Sports

BARKIN’ BARKLEY SHOULD BACK OFF THE BONDS MESS

IT’S A Pavlov drill, one designed five years ago for a pandering and obedient media. And it works great.

Charles Barkley uses his seat on TNT’s NBA studio show to riff about what ails the world, although not the same one you live in. And Turner TV, through replays, press releases and Website videos, quickly disseminates Barkley’s remarks, which are then dutifully delivered by the media to those who might have missed them the first time.

And it doesn’t matter how foolish or fractured Barkley’s thoughts and conclusions may be, they’re all to be regarded as poignant, important.

Such was the case Thursday, after Barry Bonds’ indictment. Barkley’s first words on his TNT/NBA forum were to express his anger at the government for going after Bonds “in a witch-hunt” that lasted “three or four years.”

And Barkley’s take made news because the news media have become conditioned to make Barkley a newsmaker.

But as witch-hunts go, Bonds, whom Barkley called “a friend,” could help re-legitimize sorcery.

Absent from Barkley’s Bonds-is-the-victim defense was that Bonds testified before a Federal grand jury – and less than three years ago – having been granted immunity from prosecution. The only prosecution – “witch-hunt” – Bonds could have suffered was if he lied to that jury, which is what the government now alleges, thus the perjury charges.

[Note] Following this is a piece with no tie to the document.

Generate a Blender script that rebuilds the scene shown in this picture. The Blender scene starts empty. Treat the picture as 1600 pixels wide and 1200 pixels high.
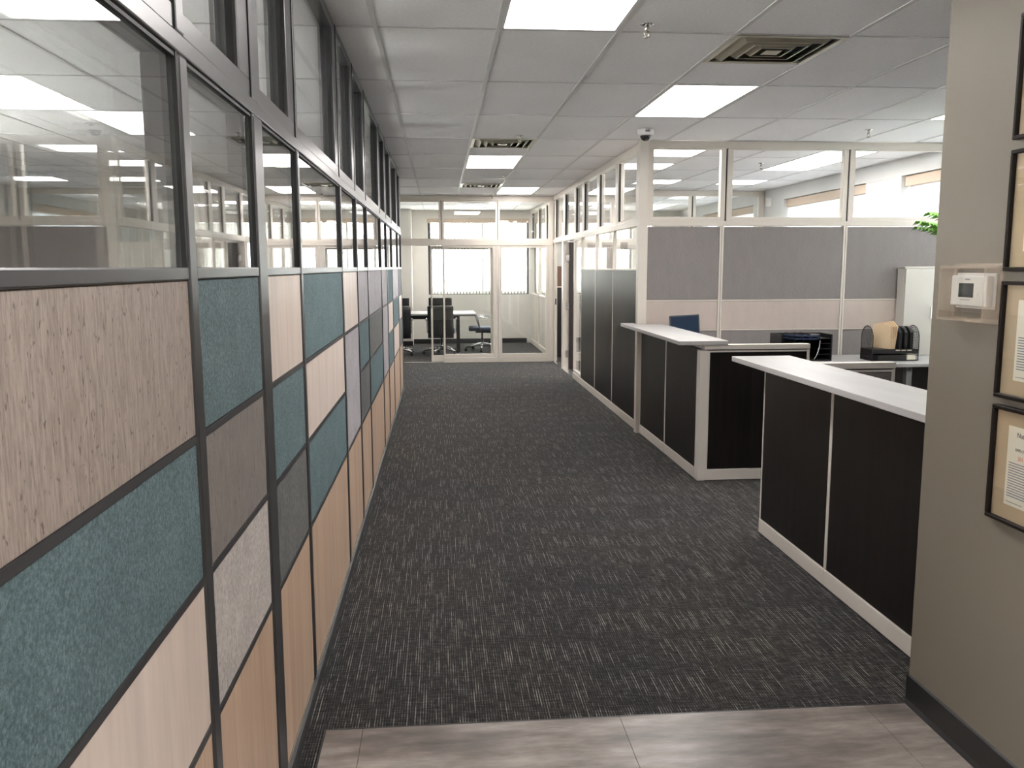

Perjury is a crime that should strike a social commentator and social justice advocate such as Barkley as particularly grave. After all, perjury frees the guilty and imprisons the innocent.

And perjury doesn’t normally fall into the witch-hunt bin; it’s not as if someone wore a wire. Bonds sat before a jury, having sworn to tell the truth.

And when perjury is alleged after the witness agrees to immunity, describing that witness as the victim of a prosecutorial witch hunt, well, a more circumspect commentator would wait to see how it plays out before backing the defendant, even if he is a pal.

In Barkley’s case, caution would have especially best served him because no matter how ill-considered his words, they’re reflexively distributed by his network, reflexively repeated by the news media and reflexively stamped, “Important.”

I’m hardly one to back cable companies that preclude sports on basic, but the NFL Network’s latest campaign to portray cable as the bad guys for not clearing NFLN – especially with its eight-game schedule beginning Thanksgiving night – is the kind of baloney that cable usually serves.

No fan ever called for the creation of an NFL Network, certainly not one that would pull games from free, over-the-air TV networks in order to create a demand for an NFL cable network. And no NFL ticket-holder ever demanded more games on late-season weeknights.

The NFL, through the NFLN, greedily exploited its games to create another revenue source. And now it pretends to be on your side in the fight against evil cable giants out to prevent you from seeing games. Baloney.

Early in Ohio State-Michigan, ABC aired footage of a pre-game, trash-talk hassle between the teams, an ugly scene that nearly got worse. And we’ve all seen trash-talk turn worse. But good old reliable, pandering Brent Musburger. When the clip aired, he chuckled. Yeah, great fun.

Any stat, any time: After the Giants fumbled to the Lions, yesterday, Fox’s Kenny Albert saw fit to tell us that the Lions lead the NFL in points-off-turnovers. But the Lions had recovered on their own 20. How many points-off-turnovers had they scored starting 80 yards out? Detroit went three-and-punt.

With Monday Night Football ratings on the dip, reader Ron Power of East Rutherford has a success-guaranteed plan for ESPN: “Offer, at a price, a completely muted telecast, a telecast where you can’t accidentally sit on the remote and disable the mute function. Back it with a guarantee that no matter what, you won’t hear a peep from the booth.”

Five minutes into OSU-Michigan, ABC/ESPN cut to Lisa Salters, who reported from a sideline that OSU offensive tackle Kirk Barton is so pumped to beat Michigan he gave a loud pre-game speech! Back up to you guys.

When Ryan Hollweg was credited with an assist Saturday in Pittsburgh, Sam Rosen recalled Hollweg telling him before the game that he’d be the first fourth-line Ranger to get a point. MSG next produced a tape of that chat. Neat.

Good stuff from ESPN’s “Outside the Lines,” yesterday: Michael Vick – remember him? – had accepted an invite to and then attended a PETA animal sensitivity session. A PETA executive said Vick was respectful and attentive … Fox’s Tony Siragusa-from-an-end-zone thing gets better by the week, doesn’t it? It’s like taking a long drive, every Sunday, with a backseat driver.